С точки зрения вышеописанной макроскопической картины, внедрение рыночных отношений означает эффективное расширение набора возможных деятельностей и состава производимых (и потребляемых) продуктов. При этом значительная часть наличных ресурсов и труда идет тогда не на общую пользу, а на сохранение капиталистической системы, сферы рыночного обмена. Вместо производства реальных вещей — нечто мнимое, не для пользы, а для барыша. Можно было бы формально отразить это в кинетической модели, полагая количества такого продукта мнимыми числами; вся экономика тогда распадается на действительную и мнимую части. Поскольку же одни продукты связаны с другими в целостности способа производства, каждый продукт в конечном итоге "расщепляется", становится комплексным: отчасти он производится для удовлетворения человеческих потребностей — а отчасти ради продолжения базара. Созидание и разрушение переплетаются настолько, что одно от другого уже и не отличить...
Если оставаться на уровне метафор, можно вспомнить о математическом значении мнимости как корне из отрицательного числа; точно так же, корни рынка в недостаточности чего-то жизненно важного — и наоборот, корни всяческих дефицитов врастают в рыночные интересы. Комплексные числа в математике (и физике) есть просто удобный способ формально изобразить вращение; связь с обращением капитала вполне прозрачна.

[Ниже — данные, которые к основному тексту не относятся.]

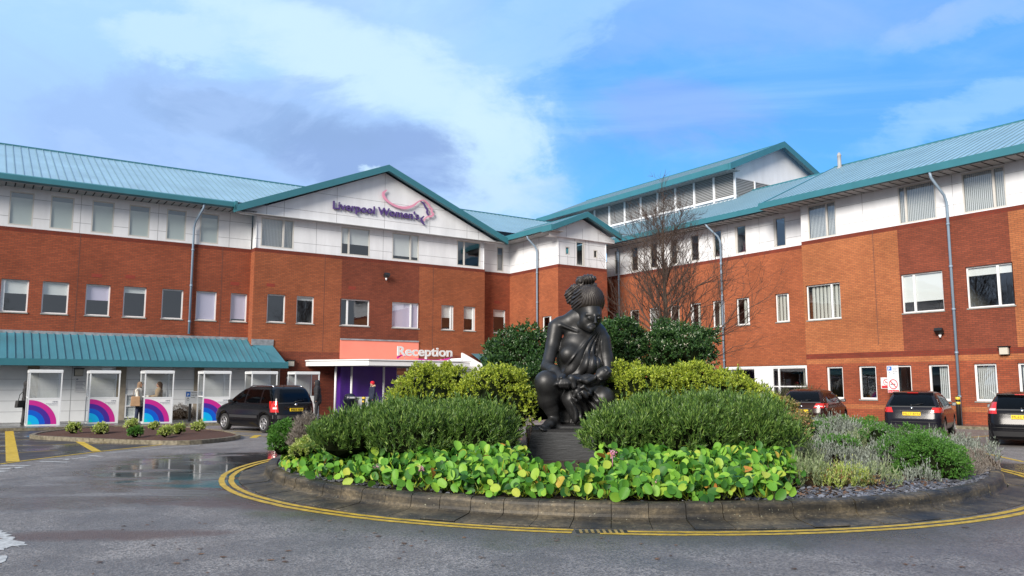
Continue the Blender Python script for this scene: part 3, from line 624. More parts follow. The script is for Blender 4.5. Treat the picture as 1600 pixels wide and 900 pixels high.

На самом деле, аналогия выходит за рамки чистой метафоричности. Детально развивать эту тему придется где-нибудь в другом месте — но пару намеков почему бы не подпустить?
С самой общей точки зрения, продукт есть единство объекта и субъекта — и потому имеет объектную и субъектную стороны, становится элементом как материальной, так и духовной культуры. И воспроизводится в деятельности целиком, в единстве этих противоположных и взаимодополняющих сторон. Есть вещи — а есть отношения людей по поводу вещей. Не бывает одного без другого. Отношения собственности — частный случай. Самое примитивное. Но даже когда капитализм уйдет в далекое прошлое, люди будут руководствоваться не только практическими мотивами — но и чем-то еще, формально бесполезным и дополнительно нагружающим экономику. Реальной экономике всегда сопутствует идеальная. Но разумность состоит в том, чтобы не принимать собственную тень за меру всех вещей, не подчиняться стихийно сложившимся условиям воспроизводства, а намеренно допускать в общественном хозяйстве определенную степень мнимости — ради вполне практического результата, — и столь же свободно менять организацию производства при действительной необходимости.